Fundamental Concepts

Multi-Sandboxing is based on the Kernel & Features Specification (KF).

It allows an application code to be split into multiple parts:

  • the main application, called the Kernel,

  • zero or more applications called Features.

Therefore, a Kernel Application relates to the Kernel concept and a Sandboxed Application relates to the Feature concept.

Some fundamental points:

  • The Kernel is mandatory. It is assumed to be reliable, trusted, and immutable.

  • A Feature is an application “extension” managed by the Kernel.

  • A Feature is fully controlled by the Kernel: it can be installed, started, stopped and uninstalled at any time independent of the system state (particularly, a Feature never depends on another Feature to be stopped).

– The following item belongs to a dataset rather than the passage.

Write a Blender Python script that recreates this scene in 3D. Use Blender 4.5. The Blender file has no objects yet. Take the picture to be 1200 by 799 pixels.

  • A Feature is optional, potentially untrusted, and possibly unreliable, yet it can be executed without jeopardizing the safety of the Kernel or other Features.

  • Resource access (RAM, hardware peripherals, CPU time, …) are under control of the Kernel.

Note

For more details, refer to the Kernel & Features Specification (KF).

Classpath Processing

The MicroEJ Classpath of a Sandboxed Application is composed of both Application classpath and Kernel classpath entries. According to Class Spaces specification, a type exposed as Kernel API takes precedence over types loaded from classpath. A classpath entry is considered a Kernel classpath entry if it contains at least one type exposed as Kernel API. All other classpath entries are considered Application classpath entries.

Only *.[extension].list files declared in Kernel classpath entry are processed.